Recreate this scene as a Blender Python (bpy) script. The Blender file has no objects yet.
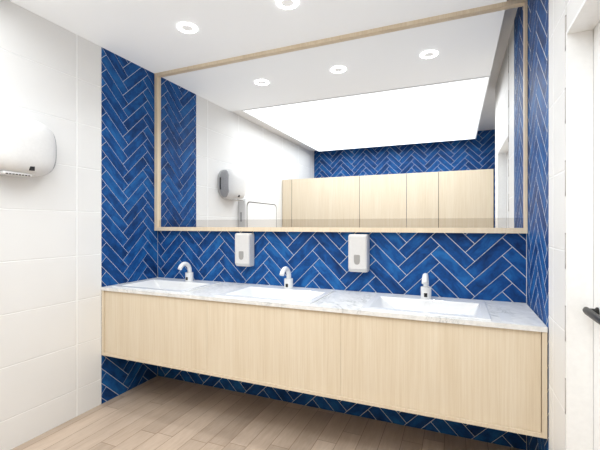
import bpy, bmesh, math, random
from mathutils import Vector, Matrix
random.seed(7)
SC = bpy.context.scene
COL = SC.collection

# ------------------------------------------------------------------ camera, world, exposure
W = 2.752          # width of the basin recess
H = 2.60           # ceiling height
DEP = 0.556        # depth of the tiled recess sides
cam_d = bpy.data.cameras.new('camera')
cam = bpy.data.objects.new('camera', cam_d); COL.objects.link(cam)
cam_d.sensor_fit = 'HORIZONTAL'; cam_d.sensor_width = 36.0
cam_d.lens = 36.0 * 373.0 / 600.0
cam_d.clip_start = 0.3
cam.location = (2.3785, -2.493, 1.30)
cam.rotation_euler = (math.pi / 2, 0, 0.3975)
SC.camera = cam
wd = bpy.data.worlds.new('world'); SC.world = wd; wd.use_nodes = True
wd.node_tree.nodes['Background'].inputs[0].default_value = (0.9, 0.95, 1, 1)
wd.node_tree.nodes['Background'].inputs[1].default_value = 0.3
SC.view_settings.view_transform = 'Standard'
SC.view_settings.look = 'None'
SC.view_settings.gamma = 1
SC.view_settings.use_curve_mapping = False
SC.view_settings.exposure = 1.07
PANEL_E = 0.30     # glow of the rear ceiling light panel
PANEL_N = 0.11     # glow of the front ceiling light panel
RING_E = 5.0       # glow of the downlight rings
LAMP_P, LAMP_D = 27.0, 1.15   # watts of the panel's lamp and of each downlight

# ------------------------------------------------------------------ node helpers
class N:
    def __init__(s, name):
        s.m = bpy.data.materials.new(name); s.m.use_nodes = True
        s.t = s.m.node_tree; s.b = s.t.nodes['Principled BSDF']
    def node(s, typ, **kw):
        n = s.t.nodes.new(typ)
        for k, v in kw.items(): setattr(n, k, v)
        return n
    def link(s, a, b): s.t.links.new(a, b)
    def math(s, op, a, b=None, c=None):
        n = s.node('ShaderNodeMath', operation=op)
        for i, v in enumerate((a, b, c)):
            if v is None: continue
            if isinstance(v, (int, float)): n.inputs[i].default_value = v
            else: s.link(v, n.inputs[i])
        return n.outputs[0]
    def xyz(s):
        c = s.node('ShaderNodeTexCoord'); x = s.node('ShaderNodeSeparateXYZ')
        s.link(c.outputs['Object'], x.inputs[0])
        return c.outputs['Object'], x.outputs[0], x.outputs[1], x.outputs[2]
    def comb(s, x, y, z):
        n = s.node('ShaderNodeCombineXYZ')
        for i, v in enumerate((x, y, z)):
            if isinstance(v, (int, float)): n.inputs[i].default_value = v
            else: s.link(v, n.inputs[i])
        return n.outputs[0]
    def noise(s, vec, scale=5, detail=3, rough=0.5, dist=0):
        n = s.node('ShaderNodeTexNoise')
        n.inputs['Scale'].default_value = scale; n.inputs['Detail'].default_value = detail
        n.inputs['Roughness'].default_value = rough; n.inputs['Distortion'].default_value = dist
        if vec is not None: s.link(vec, n.inputs['Vector'])
        return n.outputs['Fac']
    def ramp(s, fac, stops):
        n = s.node('ShaderNodeValToRGB'); e = n.color_ramp.elements
        while len(e) > 1: e.remove(e[-1])
        e[0].position = stops[0][0]; e[0].color = (*stops[0][1], 1)
        for p, c in stops[1:]:
            k = e.new(p); k.color = (*c, 1)
        s.link(fac, n.inputs[0]); return n.outputs[0]
    def mix(s, fac, a, b, blend='MIX'):
        n = s.node('ShaderNodeMix', data_type='RGBA', blend_type=blend)
        for i, v in ((0, fac), (6, a), (7, b)):
            if isinstance(v, (int, float)): n.inputs[i].default_value = v
            elif isinstance(v, tuple): n.inputs[i].default_value = (*v, 1)
            else: s.link(v, n.inputs[i])
        return n.outputs[2]
    def color(s, c):
        if isinstance(c, tuple): s.b.inputs['Base Color'].default_value = (*c, 1)
        else: s.link(c, s.b.inputs['Base Color'])
    def rough(s, r):
        if isinstance(r, (int, float)): s.b.inputs['Roughness'].default_value = r
        else: s.link(r, s.b.inputs['Roughness'])
    def bump(s, h, strength=0.3, dist=0.002):
        n = s.node('ShaderNodeBump'); n.inputs['Strength'].default_value = strength
        n.inputs['Distance'].default_value = dist
        s.link(h, n.inputs['Height']); s.link(n.outputs[0], s.b.inputs['Normal'])

def plain(name, c, r=0.5, metal=0.0, ns=60, nv=0.02):
    n = N(name); v, *_ = n.xyz()
    f = n.noise(v, ns, 2)
    n.color(n.ramp(f, [(0.3, tuple(max(0, x * (1 - nv)) for x in c)), (0.7, tuple(min(1, x * (1 + nv)) for x in c))]))
    n.rough(r); n.b.inputs['Metallic'].default_value = metal
    return n.m

def emit(name, c, e):
    n = N(name); n.color((0.8, 0.8, 0.8)); n.rough(0.6)
    n.b.inputs['Emission Color'].default_value = (*c, 1); n.b.inputs['Emission Strength'].default_value = e
    return n.m

def wall_tile(name, axis, v0, pv, z0, pz):
    """large white wall tiles: joints along one wall axis (0 x, 1 y) and along z"""
    n = N(name); vec, x, y, z = n.xyz(); a = (x, y)[axis]
    def joint(c, o, p, w):
        t = n.math('DIVIDE', n.math('SUBTRACT', c, o), p)
        d = n.math('MULTIPLY', n.math('ABSOLUTE', n.math('SUBTRACT', t, n.math('ROUND', t))), p)
        mr = n.node('ShaderNodeMapRange'); mr.interpolation_type = 'SMOOTHSTEP'
        n.link(d, mr.inputs[0]); mr.inputs[1].default_value = w * 0.6; mr.inputs[2].default_value = w
        mr.inputs[3].default_value = 1; mr.inputs[4].default_value = 0
        return mr.outputs[0]
    jv = joint(a, v0, pv, 0.0075); jz = joint(z, z0, pz, 0.0042)
    j = n.math('MAXIMUM', jv, jz)
    f = n.noise(vec, 3, 3); g = n.noise(vec, 180, 2)
    base = n.ramp(f, [(0.3, (0.83, 0.825, 0.815)), (0.7, (0.85, 0.845, 0.835))])
    n.color(n.mix(j, base, (0.98, 0.98, 0.975)))
    n.rough(0.5); n.b.inputs['Specular IOR Level'].default_value = 0.25
    hgt = n.math('ADD', n.math('MULTIPLY', j, -1.0), n.math('MULTIPLY', g, 0.05))
    n.bump(hgt, 0.8, 0.003)
    return n.m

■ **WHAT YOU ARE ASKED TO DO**
Extract, word for word, each line from the top of the data down to and including the line with "COL = SC.collection"; skip the pictures.

■ **EXPECTED OUTPUT**
Recreate this scene as a Blender Python (bpy) script. The Blender file has no objects yet.
import bpy, bmesh, math, random
from mathutils import Vector, Matrix
random.seed(7)
SC = bpy.context.scene
COL = SC.collection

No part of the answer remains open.